It's been pretty obvious to my wife and myself that to eat 'well' in the US you need to be 'rich.'

Finally, a news story from NPR's Morning Edition that quantifies this succinctly. (Obesity Often Linked to Income Americans eat about 50 percent of their meals in restaurants and fast-food counters, a habit tied to the nation's obesity epidemic.)

The median household income in the US is currently hovering at about $42,000.  If your family earns more than this, you could consider yourself rich - certainly not poor. 

The median family apparently spends about $25 per person per week on food (($3.50/day or $1300/year - approximately 12% of gross income; probably closer to 25% once you have deducted taxes, insurance premiums, and housing).  Thus half of the United States can afford about $1.80 per 1000 calories per day, assuming a 2000 Calorie diet.

Now come the interesting numbers.

If you limit yourself to 2000 Calories a day and to Oreo cookies (not that you would!), you can manage on $1.50.  If you stuck to apples, that would cost you about $8-$10 a day for the same 2000 Calories.

More realistically, bread, chips, cookies, and off-the-shelf prepared foods run about $1 per 1000 Calories.  Whereas fresh fruit, fruit juices, and fresh produce will cost you about $5-$10/1000 Calories.  If you add lean meats and fish to the mix, your costs go even higher.  The Atkins diet has apparently been costed at $15 per person per day (at $5,500 per person per year, that's more than four times what the median American can afford!)

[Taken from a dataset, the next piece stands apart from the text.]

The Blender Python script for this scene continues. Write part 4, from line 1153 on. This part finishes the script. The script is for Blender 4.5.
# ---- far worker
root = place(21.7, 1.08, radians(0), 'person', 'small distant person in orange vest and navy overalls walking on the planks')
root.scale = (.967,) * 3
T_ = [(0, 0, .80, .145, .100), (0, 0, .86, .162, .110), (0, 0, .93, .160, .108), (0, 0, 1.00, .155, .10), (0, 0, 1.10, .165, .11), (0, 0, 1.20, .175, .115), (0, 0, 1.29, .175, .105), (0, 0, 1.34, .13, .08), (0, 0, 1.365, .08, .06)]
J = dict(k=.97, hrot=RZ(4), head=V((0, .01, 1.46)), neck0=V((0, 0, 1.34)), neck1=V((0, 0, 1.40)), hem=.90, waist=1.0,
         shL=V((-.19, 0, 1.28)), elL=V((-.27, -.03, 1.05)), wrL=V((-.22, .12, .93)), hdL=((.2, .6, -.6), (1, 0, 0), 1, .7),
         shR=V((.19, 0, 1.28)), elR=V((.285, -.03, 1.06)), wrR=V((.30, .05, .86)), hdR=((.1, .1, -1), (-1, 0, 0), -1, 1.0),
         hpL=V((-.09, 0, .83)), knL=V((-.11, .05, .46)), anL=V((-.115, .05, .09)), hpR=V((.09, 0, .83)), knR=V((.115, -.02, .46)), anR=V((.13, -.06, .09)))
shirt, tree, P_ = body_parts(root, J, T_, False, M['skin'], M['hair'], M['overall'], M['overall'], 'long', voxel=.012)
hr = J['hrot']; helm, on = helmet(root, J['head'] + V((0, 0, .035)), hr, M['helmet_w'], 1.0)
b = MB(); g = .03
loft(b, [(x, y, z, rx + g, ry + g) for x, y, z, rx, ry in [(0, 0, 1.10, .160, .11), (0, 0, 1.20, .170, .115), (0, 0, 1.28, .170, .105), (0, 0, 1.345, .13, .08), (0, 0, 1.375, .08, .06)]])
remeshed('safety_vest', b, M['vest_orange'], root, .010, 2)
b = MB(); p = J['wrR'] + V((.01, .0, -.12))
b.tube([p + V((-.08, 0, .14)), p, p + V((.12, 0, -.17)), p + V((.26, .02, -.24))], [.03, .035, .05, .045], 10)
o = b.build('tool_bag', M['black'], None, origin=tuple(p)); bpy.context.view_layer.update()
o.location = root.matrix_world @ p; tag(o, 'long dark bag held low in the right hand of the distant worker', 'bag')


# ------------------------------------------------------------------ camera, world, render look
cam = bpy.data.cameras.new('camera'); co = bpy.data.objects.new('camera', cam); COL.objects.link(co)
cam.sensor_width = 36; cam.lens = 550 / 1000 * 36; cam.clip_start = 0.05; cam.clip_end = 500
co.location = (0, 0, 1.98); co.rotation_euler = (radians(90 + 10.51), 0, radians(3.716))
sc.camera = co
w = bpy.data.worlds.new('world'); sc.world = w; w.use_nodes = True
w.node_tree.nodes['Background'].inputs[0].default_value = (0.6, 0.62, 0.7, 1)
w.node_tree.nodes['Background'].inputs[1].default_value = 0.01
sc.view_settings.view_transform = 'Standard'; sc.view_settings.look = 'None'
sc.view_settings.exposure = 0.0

This more or less confirms another new story I remember from many years ago, where one of the people interviewed ate 3 meals a day, 7 days a week, at McDonalds, because that was all he could afford.

If you assume that a good, employer-provided health insurance plan costs about $3,600 today, that is 3(!) times what the median American spends on food. (Admitedly, the health plan usually covers the whole family - still the cost of food and health care are now almost comparable.)  For each overweight/obese person in the family, add a 10%-20% premium for additional healthcare expenses.

Now that you can get your HMO to pay for your quit-smoking and weight-loss programs, how long before they start contributing to your groceries too?